Toutefois, si les prix du pétrole brut, du minerai de fer, du charbon et du cuivre continuent de baisser, les acheteurs chinois pourraient aussi être tentés de constituer des stocks.
Les contrats à terme sur le minerai de fer négociés à Singapour ont soldé la semaine dernière à 105,07 $ la tonne, en baisse de 10 cents par rapport à la clôture précédente et environ 20 % en dessous du pic de cette année de 131,19 $, observé le 15 mars.
Le BDI en baisse de 21,6 %
L'indice Baltic dry épouse ces mouvements, ayant accusé une baissé de 21,6 % au cours des quatre dernières séances, les capesize tirant le segment vers le bas. Au premier trimestre, le revenus de ces grands vraquiers sollicités pour le transport du minerai de fer s’étaient pourtant bien redressés alors que les taux de fret moyens étaient faibles depuis le second semestre 2022.
Le segment est confronté à une offre excédentaire. En milieu de semaine dernière, le sentiment s'est considérablement dégradé et l'indice global de l'affrètement à temps a perdu 33 % pour clôturer à 9 254 $. Les voyages vers l’Atlantique Nord ont été négociés à des taux considérablement réduits tandis que conditions ont continué à se dégrader dans le Pacifique.
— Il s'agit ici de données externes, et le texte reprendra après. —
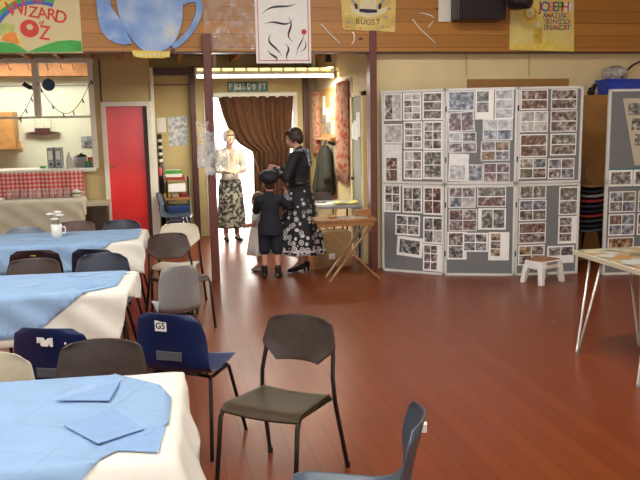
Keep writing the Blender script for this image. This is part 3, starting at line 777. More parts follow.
# marks on the chair backs: seen on the side away from the seat
def mark(t, kind):
    def rm(x, z): return Matrix.Translation((x, .262+(z-.70)*.24, z)) @ Matrix.Rotation(PI, 4, 'Z')
    if kind == 'G5':
        MB().box((.02, .252, .715), (.066, .003, .056)).build('number_label', 'white', t)
        text_mesh('G5', .046, .0008, Matrix.Translation((.02, .2545, .715)) @ Matrix.Rotation(PI, 4, 'Z'), 'lettering', 'ink', t)
    if kind == 'torn':
        g = MB(); g.prism([(-.04, .690), (-.04, .735), (-.015, .732), (.0, .718), (.005, .735), (.042, .735), (.042, .705), (.022, .715), (.020, .692), (-.014, .69), (-.02, .706), (-.025, .69)], .250, .253)
        g.build('torn_label', 'white', t)
        MB().ell((-.10, .245, .705), (.006, .003, .006), None, 8).build('white_dot', 'white', t)
    if kind == 'gold':
        g = MB(); g.prism([(-.03, .69), (-.01, .71), (.03, .705), (.03, .69), (.0, .68)], .249, .252); g.prism([(-.02, .74), (.02, .742), (.02, .735), (-.02, .733)], .256, .259); g.build('gold_mark', 'gold', t)
    if kind == 'emblem':
        g = MB(); g.prism(ellpoly(.02, .70, .032, .032, 18), .249, .252); g.build('round_emblem', 'white', t)
        g = MB(); g.prism(ellpoly(.02, .70, .016, .016, 14), .253, .2545); g.build('emblem_centre', 'yellow', t)
mark(GC, 'G5'); mark(CC, 'torn'); mark(F0, 'gold'); mark(F2, 'emblem')
MB().box((-.10, .256, .69), (.03, .026, .028)).build('white_tag', 'white', L_)
MB().ell((.222, .135, .455), (.012, .022, .05), None, 10).build('white_handle', 'creamplastic', L_, smooth=True)
# stacked chairs
stack_cols = ['bluegrey', 'navydark', 'slate', 'redplastic', 'navydark', 'slate', 'redplastic', 'greyplastic', 'navydark', 'tanplastic']
desc = ['blue grey moulded chair at the bottom of the stack', 'navy moulded chair second from the bottom of the stack', 'slate moulded chair third from the bottom of the stack',
        'red moulded chair in the lower half of the stack', 'navy moulded chair above the lower red one in the stack', 'slate moulded chair below the upper red one in the stack',
        'red moulded chair in the upper half of the stack', 'grey moulded chair above the upper red one in the stack', 'navy moulded chair second from the top of the stack', 'brown moulded chair on top of the stack between the display boards']
for k in range(10):
    c = schair((4.80, 8.08-.003*k, .058*k), 10, desc[k], stack_cols[k]); c['group'] = 'stacked moulded chairs'

# ------------------------------------------------------------------ folding display board and its sheets
BP = [V((2.48, 8.42, 0)), V((3.06, 7.94, 0)), V((3.79, 7.69, 0)), V((4.52, 7.62, 0))]
def panel_mat(A, B):
    d = (B-A); L = d.length; x = d/L; n = V((x.y, -x.x, 0))     # n: towards the camera
    m = Matrix((x, -n, V((0,0,1)))).transposed().to_4x4(); m.translation = A
    return m, L
fb = thing('folding_display_board', 'tall grey folding display board of three hinged panels covered with photographs', 'display board', BP[0])
PM = []
def add_panel(root, A, B, z0, z1, L=None):
    m, LL = panel_mat(A, B); PM.append((m, LL))
    rel = Matrix.Translation(-root.location) @ m
    fr = .026
    p = MB().box((LL/2, 0, (z0+z1)/2), (LL-.02, .02, z1-z0-.02), rel).build('felt_panel', 'felt', root)
    f = MB()
    for a in (fr/2, LL-fr/2): f.box((a, 0, (z0+z1)/2), (fr, .035, z1-z0), rel)
    for z in (z0+fr/2, z1-fr/2): f.box((LL/2, 0, z), (LL, .035, fr), rel)
    f.build('panel_frame', 'alu', p)
for i in range(3):
    for (z0, z1) in ((0.0, 1.025), (1.03, 2.075)): add_panel(fb, BP[i], BP[i+1], z0, z1)
for i in (1, 2):
    for z in (.25, .8, 1.3, 1.85):
        MB().cyl(BP[i]-BP[0]+V((0,-.02,z-.03)), BP[i]-BP[0]+V((0,-.02,z+.03)), .008).build('hinge', 'black', fb)
B4 = [V((4.72, 7.44, 0)), V((5.46, 7.36, 0))]
fb2 = thing('display_board', 'grey display board standing alone at the right edge, behind the low table', 'display board', B4[0])
for (z0, z1) in ((0.0, 1.025), (1.03, 2.03)): add_panel(fb2, B4[0], B4[1], z0, z1)
FR = {'L': (PM[0][0], 'left panel'), 'M': (PM[2][0], 'middle panel'), 'R': (PM[4][0], 'right panel'), 'S': (PM[6][0], 'right-edge board')}
def sheet(panel, u0, u1, z0, z1, rows, cols, where, desc, base='paper', pm='photo_col', tilt=0., margin=.012, gap=.010, layer=0, frac=(0,1,0,1), poly=None):
    m, nm = FR[panel]
    w, h = u1-u0, z1-z0
    y = -.0125-.0035*layer
    mb = MB()
    if poly: mb.prism([(p[0]-(u0+u1)/2, p[1]-(z0+z1)/2) for p in poly], -.0012, .0012)
    else: mb.box((0, 0, 0), (w, .0024, h))
    o = mb.build('photo_sheet', base)
    o.matrix_world = m @ Matrix.Translation(((u0+u1)/2, y, (z0+z1)/2)) @ Matrix.Rotation(R(tilt), 4, 'Y')
    tag(o, '%s, %s, %s' % (desc, where.replace(' of the upper half', ', upper half').replace(' of the lower half', ', lower half').replace(' in the upper half', ', upper half').replace(' in the lower half', ', lower half'), nm), 'photo sheet', 'photo sheets on the display boards')
    X0, X1 = -w/2+margin+(w-2*margin)*frac[0], -w/2+margin+(w-2*margin)*frac[1]
    Z0, Z1 = -h/2+margin+(h-2*margin)*frac[2], -h/2+margin+(h-2*margin)*frac[3]
    cw, chh = (X1-X0)/cols, (Z1-Z0)/rows
    for i in range(rows):
        for j in range(cols):
            a, b = X0+cw*j+gap/2, X0+cw*(j+1)-gap/2; c_, d_ = Z0+chh*i+gap/2, Z0+chh*(i+1)-gap/2
            if poly:
                zc = (c_+d_)/2; a = max(a, -w/2+.03+(.5-zc/h)*.0+(w*.42)*(.5-zc/h))
                if b-a < .03: continue
            k = random.random()
            q = MB().b2(a, b, -.0026, -.0013, c_+random.random()*.004, d_).build('photo', random.choice(pm) if isinstance(pm, (list, tuple)) else pm, o)
    return o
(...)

Résolution de la crise immobilière
Les taux spot pourraient toutefois augmenter au cours des prochains mois pour certaines catégories de navires en raison de facteurs saisonniers, tels que la demande accrue de charbon pendant les mois d'été et les récoltes de céréales dans l'hémisphère nord à partir de juillet.
« La demande chinoise pourrait également s'intensifier à mesure que l'économie se renforce et que le gouvernement continue de travailler à la résolution de la crise immobilière en Chine », fait valoir le Bimco qui vient de publier ses projections.
Selon l’une des plus grandes associations internationales du transport maritime avec plus de 2 000 membres et 60 % du tonnage mondial, la demande mondiale de vrac sec devrait augmenter de 1,5 à 2,5 % en 2023, et de 1 % à 2 % en 2024. « Toutefois, il ne faudra pas grand-chose pour perturber cette amélioration ». Encore et toujours, tout dépendra de l'état de santé économique de la Chine. Jusqu'à présent, la « reprise » est vélléitaire.